Prof. Dr. Hervé Edelmann, Rechtsanwalt und Fachanwalt für Bank- und Kapitalmarktrecht, Thümmel, Schütze & Partner
Nachdem die ersten beiden tschechischen Instanzgerichte entschieden hatten, dass ein privater Anleger, welcher hochprofessionell, mit großen Summen sowie in ganz erheblichem Umfang am Kapitalmarkt dauerhaft tätig ist, nicht mehr als Verbraucher angesehen werden kann, der Oberste Gerichtshof der Tschechischen Republik an dieser Auslegung Zweifel und demgemäß die Rechtsfrage dem Europäischen Gerichtshof vorgelegt hatte, musste sich dieser mit der vorgelegten Frage auseinandersetzen.
SEMINARTIPP
20. Bankrechts-Tag, 22.10.2020, Frankfurt/M.
In seinem Urt. v. 03.10.2019, Az. Rs C-208/18 (vgl. hierzu Anmerkung Thorsten Vogl, EWiR 6/2020 S. 189), hält der Europäische Gerichtshof fest, dass bei der Prüfung der Verbrauchereigenschaft Faktoren wie der Wert der getätigten Transaktionen, der Umfang der mit dem Abschluss solcher Verträge verbundenen Risiken finanzieller Verluste, etwaige Kenntnisse und Erfahrungen des Anlegers auf dem Gebiet von Finanzinstrumenten oder dessen aktives Handeln im Rahmen solcher Transaktionen sowie der Umstand, dass Finanzinstrumente nicht unter Art. 6 VO(EG) Nr. 593/2008 fallen oder dass diese Person ein „Kleinanleger“ i. S. v. Art. 4 Abs. 1 NR. 12 RL 2004/39/EG ist, irrelevant seien (Rn. 37).
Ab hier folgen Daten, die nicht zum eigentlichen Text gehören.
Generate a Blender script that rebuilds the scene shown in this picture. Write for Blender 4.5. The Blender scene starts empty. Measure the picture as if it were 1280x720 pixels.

Der Verbraucherbegriff habe nämlich einen objektiven Charakter und sei (allein) in Abgrenzung zum Unternehmerbegriff zu definieren, sodass subjektive Elemente bei der Bestimmung der Verbrauchereigenschaft nicht relevant seien (Rn. 55).
PRAXISTIPP
So sehr wertende Gesichtspunkte dafür sprechen, denjenigen Kapitalanleger, welcher zur Erzielung von Gewinnen mit großen Summen sowie in erheblichem Umfang und dauerhaft auf dem Kapitalmarkt hochprofessionell risikobehaftete Geschäfte tätigt, nicht mehr als Verbraucher anzusehen (vgl. hierzu Edelmann, in Assmann/Schütze/Buck-Heeb, Handbuch des Kapitalanlagerechts, 5. Aufl. 2020, § 2, S. 60 ff.), so sehr sprechen die derzeitigen nationalen und europäischen Regelungen dafür, jeglichen Kapitalanleger dann als Verbraucher anzusehen, wenn dieser das Kapitalanlagegeschäft zu einem Zweck abschließt, der privat ist und weder einer gewerblichen noch einer (selbständigen) beruflichen Tätigkeit zugerechnet werden kann. Damit müssen auch solche Kapitalanleger nach wie vor als Verbraucher gelten, die dauerhaft und hochprofessionell hohe Summen am Kapitalmarkt in hochriskante Geschäfte investieren.